• Sonuç bulunamadı

4. BÖLÜM

4.2. ARAŞTIRMANIN AMACINA YÖNELİK BULGULAR

4.2.4. İstanbul’da Yaşlı Olmak

4.2.5.1. Genelde İnsanların Yaşlılara Karşı Tutumları

Bu tepkiler aşağılanma, dışlanma, alay edilme gibi kötü niyetli tepkiler olabileceği gibi yaşları nedeniyle şakalara maruz kalma, duyamayacağı var sayılarak yüksek sesle konuşulma gibi iyi niyetli tepkiler de olabilir.

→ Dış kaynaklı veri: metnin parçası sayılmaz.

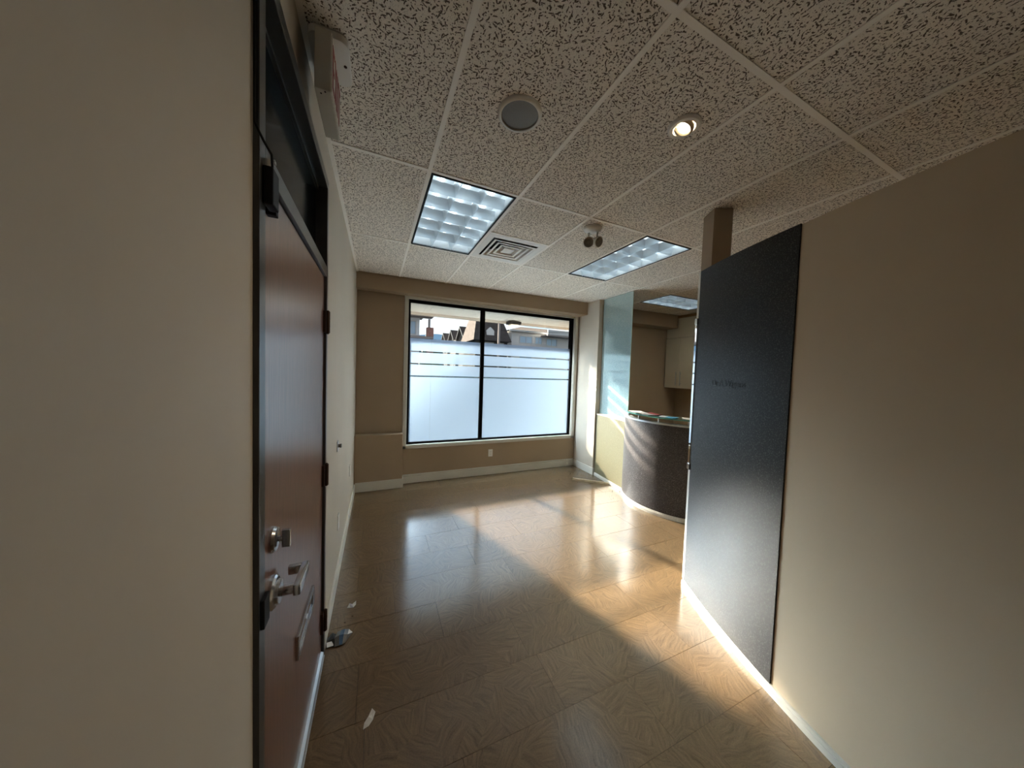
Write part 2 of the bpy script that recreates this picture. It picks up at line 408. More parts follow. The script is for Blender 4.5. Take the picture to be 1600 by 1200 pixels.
# left wall with the door opening
DY0, DY1, DZ1 = 0.917, 1.985, 2.645
bm = bmesh.new()
box(bm, -0.14, 0, YN, DY0, 0, ZT); box(bm, -0.14, 0, DY1, YB + 0.15, 0, ZT); box(bm, -0.14, 0, DY0, DY1, DZ1, ZT)
wall_left = obj('wall_left', bm, m_wall, kind='structure')
# window wall
bm = bmesh.new()
box(bm, 0, BX0, YB, YB + 0.16, 0, ZT); box(bm, BX1, XE + 0.1, YB, YB + 0.16, 0, ZT)
box(bm, BX0, BX1, YB, YB + 0.16, 0, BZ0); box(bm, BX0, BX1, YB, YB + 0.16, BZ1, ZT)
wall_back = obj('wall_back', bm, m_brown, kind='structure')
# return wall stub beside the window
B('wall_return', (XR, XR + 0.075, 4.03, YB, 0, H), m_wall, kind='structure')
B('wall_front', (-0.14, XE + 0.1, YN - 0.12, YN, 0, ZT), m_wall, kind='structure')
B('wall_far', (XE, XE + 0.12, YN, YB, 0, ZT), m_brown, kind='structure')
# soffits and the boxed-out lower wall at the left of the window
bm = bmesh.new(); prism(bm, [(0, YB), (0, 4.42), (XR, 4.335), (XR, YB)], 2.665, H); obj('trim_1', bm, m_brown, kind='structure')
B('trim_2', (XR + 0.075, XE - 0.35, 4.30, YB, 2.62, H), m_brown, kind='structure')
bm = bmesh.new(); box(bm, 0, 0.597, 4.435, YB, 0, 0.745); ledge = obj('trim_3', bm, m_brown, bevel=0.006, kind='structure')

# baseboards
def bb(bm, x0, x1, y0, y1, h):
    box(bm, x0, x1, y0, y1, 0, h)
bm = bmesh.new(); box(bm, 0, 0.014, DY1 + 0.0, 4.42, 0, 0.115); obj('baseboard_left', bm, m_trim, bevel=0.003, kind='structure')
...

Binstock (1983, 2010) bu iyi niyetli tepkileri “merhametli yaş ayrımcılığı” (compassionate ageism) kavramı ile açıklamaktadır. Yaşlı birey karşı tarafın niyeti olumlu da olsa, davranışından rahatsız ise o davranış yaşlı ayrımcılığı kategorisinde düşünülmektedir.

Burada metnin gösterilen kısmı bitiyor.